• [PROBLEM STATEMENT] Repeat the listing in full. Nothing may be added or left out.

Entries taken from a collection

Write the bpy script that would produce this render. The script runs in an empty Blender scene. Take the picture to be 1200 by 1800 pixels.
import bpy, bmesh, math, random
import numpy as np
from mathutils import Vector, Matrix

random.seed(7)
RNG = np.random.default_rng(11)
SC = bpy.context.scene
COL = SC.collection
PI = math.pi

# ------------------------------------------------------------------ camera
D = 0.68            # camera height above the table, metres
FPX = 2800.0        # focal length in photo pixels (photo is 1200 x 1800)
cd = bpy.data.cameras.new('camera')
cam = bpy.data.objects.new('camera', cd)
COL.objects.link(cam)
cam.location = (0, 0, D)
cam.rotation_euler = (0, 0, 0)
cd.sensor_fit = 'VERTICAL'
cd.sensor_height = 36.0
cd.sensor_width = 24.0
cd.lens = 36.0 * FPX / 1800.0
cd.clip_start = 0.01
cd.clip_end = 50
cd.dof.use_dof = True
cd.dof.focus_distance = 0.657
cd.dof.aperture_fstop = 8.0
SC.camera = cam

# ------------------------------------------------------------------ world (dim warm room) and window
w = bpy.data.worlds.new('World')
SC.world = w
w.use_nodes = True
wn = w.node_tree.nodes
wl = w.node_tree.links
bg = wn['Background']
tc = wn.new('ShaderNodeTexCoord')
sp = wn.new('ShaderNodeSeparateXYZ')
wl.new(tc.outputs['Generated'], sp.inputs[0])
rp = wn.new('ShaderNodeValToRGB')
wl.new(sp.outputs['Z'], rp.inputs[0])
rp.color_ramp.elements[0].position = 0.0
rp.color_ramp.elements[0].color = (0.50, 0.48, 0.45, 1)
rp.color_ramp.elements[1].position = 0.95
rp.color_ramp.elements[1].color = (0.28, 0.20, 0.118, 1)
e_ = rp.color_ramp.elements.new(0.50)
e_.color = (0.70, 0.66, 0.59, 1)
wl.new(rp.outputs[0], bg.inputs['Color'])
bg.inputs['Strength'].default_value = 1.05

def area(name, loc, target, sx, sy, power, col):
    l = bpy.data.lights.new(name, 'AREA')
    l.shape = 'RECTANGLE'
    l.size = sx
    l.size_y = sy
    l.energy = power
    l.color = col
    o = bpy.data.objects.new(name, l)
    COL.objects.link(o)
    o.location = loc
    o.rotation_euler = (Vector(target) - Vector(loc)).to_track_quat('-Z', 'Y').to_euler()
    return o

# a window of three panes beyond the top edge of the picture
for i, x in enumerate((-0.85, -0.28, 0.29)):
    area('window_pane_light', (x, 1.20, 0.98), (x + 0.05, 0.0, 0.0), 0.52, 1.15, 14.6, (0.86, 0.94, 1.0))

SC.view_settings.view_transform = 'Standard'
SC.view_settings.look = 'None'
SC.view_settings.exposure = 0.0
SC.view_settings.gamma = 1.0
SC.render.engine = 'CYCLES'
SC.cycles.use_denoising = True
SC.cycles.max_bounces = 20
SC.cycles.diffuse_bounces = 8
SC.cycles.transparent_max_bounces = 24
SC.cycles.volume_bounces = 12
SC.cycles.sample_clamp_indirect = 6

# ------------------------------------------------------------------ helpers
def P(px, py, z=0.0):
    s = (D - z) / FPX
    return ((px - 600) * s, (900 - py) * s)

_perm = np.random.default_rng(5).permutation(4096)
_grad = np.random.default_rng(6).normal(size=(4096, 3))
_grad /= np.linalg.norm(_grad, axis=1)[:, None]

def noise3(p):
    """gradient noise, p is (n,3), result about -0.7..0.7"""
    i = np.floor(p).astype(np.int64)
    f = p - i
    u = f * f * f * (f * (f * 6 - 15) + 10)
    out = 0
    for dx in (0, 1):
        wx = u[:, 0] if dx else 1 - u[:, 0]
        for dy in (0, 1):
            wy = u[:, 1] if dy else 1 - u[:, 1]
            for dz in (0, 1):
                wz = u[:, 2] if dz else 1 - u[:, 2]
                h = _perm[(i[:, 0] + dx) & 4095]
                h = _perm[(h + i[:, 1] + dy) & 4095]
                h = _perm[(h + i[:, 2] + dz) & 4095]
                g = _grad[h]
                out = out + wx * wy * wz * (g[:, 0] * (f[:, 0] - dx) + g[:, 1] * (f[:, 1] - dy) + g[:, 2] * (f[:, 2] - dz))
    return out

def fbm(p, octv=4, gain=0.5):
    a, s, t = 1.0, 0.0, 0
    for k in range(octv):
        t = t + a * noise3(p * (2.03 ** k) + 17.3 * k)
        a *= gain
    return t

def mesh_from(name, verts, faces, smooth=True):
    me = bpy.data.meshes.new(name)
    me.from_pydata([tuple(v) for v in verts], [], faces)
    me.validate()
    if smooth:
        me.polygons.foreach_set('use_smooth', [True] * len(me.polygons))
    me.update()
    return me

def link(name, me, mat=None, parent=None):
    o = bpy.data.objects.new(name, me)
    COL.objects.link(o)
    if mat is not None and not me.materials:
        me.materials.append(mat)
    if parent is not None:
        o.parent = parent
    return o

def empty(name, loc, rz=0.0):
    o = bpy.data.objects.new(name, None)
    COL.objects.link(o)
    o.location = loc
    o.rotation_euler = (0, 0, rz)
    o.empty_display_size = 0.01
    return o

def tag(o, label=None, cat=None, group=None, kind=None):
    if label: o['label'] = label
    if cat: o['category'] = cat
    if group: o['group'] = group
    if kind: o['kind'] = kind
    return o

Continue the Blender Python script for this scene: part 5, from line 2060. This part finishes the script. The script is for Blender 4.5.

• [WORKED ANSWER]
Write the bpy script that would produce this render. The script runs in an empty Blender scene. Take the picture to be 1200 by 1800 pixels.
import bpy, bmesh, math, random
import numpy as np
from mathutils import Vector, Matrix

random.seed(7)
RNG = np.random.default_rng(11)
SC = bpy.context.scene
COL = SC.collection
PI = math.pi

# ------------------------------------------------------------------ camera
D = 0.68            # camera height above the table, metres
FPX = 2800.0        # focal length in photo pixels (photo is 1200 x 1800)
cd = bpy.data.cameras.new('camera')
cam = bpy.data.objects.new('camera', cd)
COL.objects.link(cam)
cam.location = (0, 0, D)
cam.rotation_euler = (0, 0, 0)
cd.sensor_fit = 'VERTICAL'
cd.sensor_height = 36.0
cd.sensor_width = 24.0
cd.lens = 36.0 * FPX / 1800.0
cd.clip_start = 0.01
cd.clip_end = 50
cd.dof.use_dof = True
cd.dof.focus_distance = 0.657
cd.dof.aperture_fstop = 8.0
SC.camera = cam

# ------------------------------------------------------------------ world (dim warm room) and window
w = bpy.data.worlds.new('World')
SC.world = w
w.use_nodes = True
wn = w.node_tree.nodes
wl = w.node_tree.links
bg = wn['Background']
tc = wn.new('ShaderNodeTexCoord')
sp = wn.new('ShaderNodeSeparateXYZ')
wl.new(tc.outputs['Generated'], sp.inputs[0])
rp = wn.new('ShaderNodeValToRGB')
wl.new(sp.outputs['Z'], rp.inputs[0])
rp.color_ramp.elements[0].position = 0.0
rp.color_ramp.elements[0].color = (0.50, 0.48, 0.45, 1)
rp.color_ramp.elements[1].position = 0.95
rp.color_ramp.elements[1].color = (0.28, 0.20, 0.118, 1)
e_ = rp.color_ramp.elements.new(0.50)
e_.color = (0.70, 0.66, 0.59, 1)
wl.new(rp.outputs[0], bg.inputs['Color'])
bg.inputs['Strength'].default_value = 1.05

def area(name, loc, target, sx, sy, power, col):
    l = bpy.data.lights.new(name, 'AREA')
    l.shape = 'RECTANGLE'
    l.size = sx
    l.size_y = sy
    l.energy = power
    l.color = col
    o = bpy.data.objects.new(name, l)
    COL.objects.link(o)
    o.location = loc
    o.rotation_euler = (Vector(target) - Vector(loc)).to_track_quat('-Z', 'Y').to_euler()
    return o

# a window of three panes beyond the top edge of the picture
for i, x in enumerate((-0.85, -0.28, 0.29)):
    area('window_pane_light', (x, 1.20, 0.98), (x + 0.05, 0.0, 0.0), 0.52, 1.15, 14.6, (0.86, 0.94, 1.0))

SC.view_settings.view_transform = 'Standard'
SC.view_settings.look = 'None'
SC.view_settings.exposure = 0.0
SC.view_settings.gamma = 1.0
SC.render.engine = 'CYCLES'
SC.cycles.use_denoising = True
SC.cycles.max_bounces = 20
SC.cycles.diffuse_bounces = 8
SC.cycles.transparent_max_bounces = 24
SC.cycles.volume_bounces = 12
SC.cycles.sample_clamp_indirect = 6

# ------------------------------------------------------------------ helpers
def P(px, py, z=0.0):
    s = (D - z) / FPX
    return ((px - 600) * s, (900 - py) * s)

_perm = np.random.default_rng(5).permutation(4096)
_grad = np.random.default_rng(6).normal(size=(4096, 3))
_grad /= np.linalg.norm(_grad, axis=1)[:, None]

def noise3(p):
    """gradient noise, p is (n,3), result about -0.7..0.7"""
    i = np.floor(p).astype(np.int64)
    f = p - i
    u = f * f * f * (f * (f * 6 - 15) + 10)
    out = 0
    for dx in (0, 1):
        wx = u[:, 0] if dx else 1 - u[:, 0]
        for dy in (0, 1):
            wy = u[:, 1] if dy else 1 - u[:, 1]
            for dz in (0, 1):
                wz = u[:, 2] if dz else 1 - u[:, 2]
                h = _perm[(i[:, 0] + dx) & 4095]
                h = _perm[(h + i[:, 1] + dy) & 4095]
                h = _perm[(h + i[:, 2] + dz) & 4095]
                g = _grad[h]
                out = out + wx * wy * wz * (g[:, 0] * (f[:, 0] - dx) + g[:, 1] * (f[:, 1] - dy) + g[:, 2] * (f[:, 2] - dz))
    return out

def fbm(p, octv=4, gain=0.5):
    a, s, t = 1.0, 0.0, 0
    for k in range(octv):
        t = t + a * noise3(p * (2.03 ** k) + 17.3 * k)
        a *= gain
    return t

def mesh_from(name, verts, faces, smooth=True):
    me = bpy.data.meshes.new(name)
    me.from_pydata([tuple(v) for v in verts], [], faces)
    me.validate()
    if smooth:
        me.polygons.foreach_set('use_smooth', [True] * len(me.polygons))
    me.update()
    return me

def link(name, me, mat=None, parent=None):
    o = bpy.data.objects.new(name, me)
    COL.objects.link(o)
    if mat is not None and not me.materials:
        me.materials.append(mat)
    if parent is not None:
        o.parent = parent
    return o

def empty(name, loc, rz=0.0):
    o = bpy.data.objects.new(name, None)
    COL.objects.link(o)
    o.location = loc
    o.rotation_euler = (0, 0, rz)
    o.empty_display_size = 0.01
    return o

def tag(o, label=None, cat=None, group=None, kind=None):
    if label: o['label'] = label
    if cat: o['category'] = cat
    if group: o['group'] = group
    if kind: o['kind'] = kind
    return o

Continue the Blender Python script for this scene: part 5, from line 2060. This part finishes the script. The script is for Blender 4.5.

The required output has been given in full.